Stop after the line containing "SC.camera = cam": print each line exactly from the first line of the listing up to that point.

▶ _Information provided_

........

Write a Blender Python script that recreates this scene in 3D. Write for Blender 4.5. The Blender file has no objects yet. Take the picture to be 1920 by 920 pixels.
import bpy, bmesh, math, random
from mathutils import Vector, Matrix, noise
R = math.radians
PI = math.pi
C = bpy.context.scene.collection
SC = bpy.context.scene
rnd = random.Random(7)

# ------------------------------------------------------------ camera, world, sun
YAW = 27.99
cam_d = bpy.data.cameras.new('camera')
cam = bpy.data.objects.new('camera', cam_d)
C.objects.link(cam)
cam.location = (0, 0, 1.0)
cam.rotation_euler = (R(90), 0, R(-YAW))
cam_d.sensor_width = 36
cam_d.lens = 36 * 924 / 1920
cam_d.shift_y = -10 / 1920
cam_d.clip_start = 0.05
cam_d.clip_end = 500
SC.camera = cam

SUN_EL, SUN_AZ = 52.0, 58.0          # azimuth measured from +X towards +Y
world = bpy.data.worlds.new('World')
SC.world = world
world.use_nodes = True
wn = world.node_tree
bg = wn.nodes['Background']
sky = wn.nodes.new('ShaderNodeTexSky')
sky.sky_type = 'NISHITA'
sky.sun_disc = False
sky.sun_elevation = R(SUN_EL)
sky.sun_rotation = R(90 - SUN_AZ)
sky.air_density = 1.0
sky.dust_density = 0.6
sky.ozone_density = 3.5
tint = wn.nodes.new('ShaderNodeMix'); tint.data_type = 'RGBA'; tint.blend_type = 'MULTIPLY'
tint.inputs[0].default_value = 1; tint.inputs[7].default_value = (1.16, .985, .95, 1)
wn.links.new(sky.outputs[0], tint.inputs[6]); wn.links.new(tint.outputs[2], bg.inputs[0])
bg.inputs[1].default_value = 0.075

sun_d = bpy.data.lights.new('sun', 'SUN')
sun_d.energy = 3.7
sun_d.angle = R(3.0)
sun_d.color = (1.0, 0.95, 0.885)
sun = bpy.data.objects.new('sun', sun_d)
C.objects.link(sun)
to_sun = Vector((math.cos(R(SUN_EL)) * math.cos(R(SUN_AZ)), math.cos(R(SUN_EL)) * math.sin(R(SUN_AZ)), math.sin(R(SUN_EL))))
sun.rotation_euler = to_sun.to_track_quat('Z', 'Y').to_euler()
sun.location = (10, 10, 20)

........

▶ _Final result_
Write a Blender Python script that recreates this scene in 3D. Write for Blender 4.5. The Blender file has no objects yet. Take the picture to be 1920 by 920 pixels.
import bpy, bmesh, math, random
from mathutils import Vector, Matrix, noise
R = math.radians
PI = math.pi
C = bpy.context.scene.collection
SC = bpy.context.scene
rnd = random.Random(7)

# ------------------------------------------------------------ camera, world, sun
YAW = 27.99
cam_d = bpy.data.cameras.new('camera')
cam = bpy.data.objects.new('camera', cam_d)
C.objects.link(cam)
cam.location = (0, 0, 1.0)
cam.rotation_euler = (R(90), 0, R(-YAW))
cam_d.sensor_width = 36
cam_d.lens = 36 * 924 / 1920
cam_d.shift_y = -10 / 1920
cam_d.clip_start = 0.05
cam_d.clip_end = 500
SC.camera = cam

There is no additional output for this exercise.